Quant au projet de loi, il rappelle qu'il y avait déjà «un moratoire de facto très strict» auquel l'industrie «coopérait étroitement, de façon très responsable».  «Qu'est-ce que ça ajouterait ? Je ne sais pas», lance-t-il.

Le pétrole de schiste, qui nécessite aussi de la fracturation hydraulique, n'est pas inclus dans le moratoire.  «Le gouvernement a une politique beaucoup plus ouverte avec le pétrole», note-t-il.

Il n'existe pas encore de loi sur les hydrocarbures. Le gouvernement péquiste en prépare une. Le cas de Gaspé, qui a adopté un règlement en décembre pour bloquer le forage exploratoire Haldimand 4 situé à 350 mètres d'une résidence et son puits artésien, force à poser une autre question, dit M. Bouchard. «Quel est le rôle dévolu aux municipalités pour prendre des décisions définitives sur le développement des ressources naturelles? Ont-elles un veto absolu ? On pourrait penser, et c'est mon cas, que le rôle déterminant, c'est l'État qui doit l'assumer. Ça ne veut pas dire qu'il faut exclure une participation, des responsabilités locales, mais il faut trouver un équilibre.»

«En zone habitée, les réticences sont plus vives et c'est normal, poursuit-il. Mais il y a d'autres collectivités qui ont vécu ce genre de difficultés et qui les ont réglées avec des normes, par exemple pour la distance (d'un forage). On peut s'en inspirer. Par contre, on ne peut pas imaginer qu'il y ait autant de normes que de municipalités. Il doit avoir une certaine uniformité sur le territoire», dit-il.

Il rejette les débats «idéologiques» sur la pertinence de développer les ressources pétrolières et gazières. Le débat doit porter sur la façon de les développer, soutient-il. «On doit d'abord s'entendre pour dire qu'il y a nécessité de développer les ressources. Je ne peux pas imaginer un État qui conclurait qu'il y a un interdit de principe de développer ses richesses naturelles. Le débat c'est savoir comment bien le faire et s'assurer qu'il y a un partage des bénéfices pour tout le monde.»

La ministre évasive

La ministre des Ressources naturelles Martine Ouellet, qui a déjà eu des accrochages avec l'ancien premier ministre péquiste, a été très réservée dans ses commentaires. «M. Bouchard est un ancien premier ministre et quelqu'un avec une très grande crédibilité. Mais lorsqu'il a décidé de prendre la présidence de l'Association pétrolière et gazière du Québec, c'est un choix personnel qu'il a fait, c'est un choix professionnel qu'il a fait, et ses choix lui appartiennent», a-t-elle réagi.

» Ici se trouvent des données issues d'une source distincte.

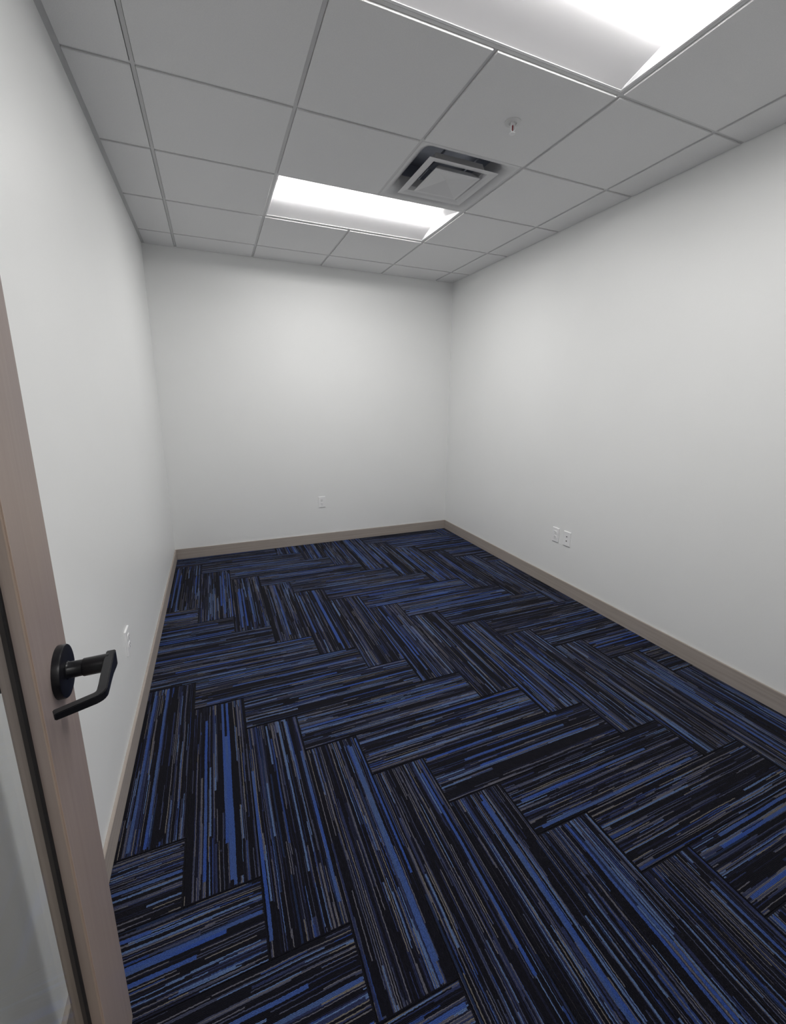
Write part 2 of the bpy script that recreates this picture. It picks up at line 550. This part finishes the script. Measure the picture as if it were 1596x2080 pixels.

Christian Simard de Nature-Québec a été plus cinglant. «M. Bouchard avait souvent tendance à se présenter comme un médiateur, un homme neutre, un facilitateur du débat public. On voit que si son client n'est plus là, l'avocat se retire. Malheureusement, il apparaît très clairement qu'il était plus le procureur de l'industrie que l'ancien premier ministre sage qui veut faire avancer la société», a commenté l'environnementaliste.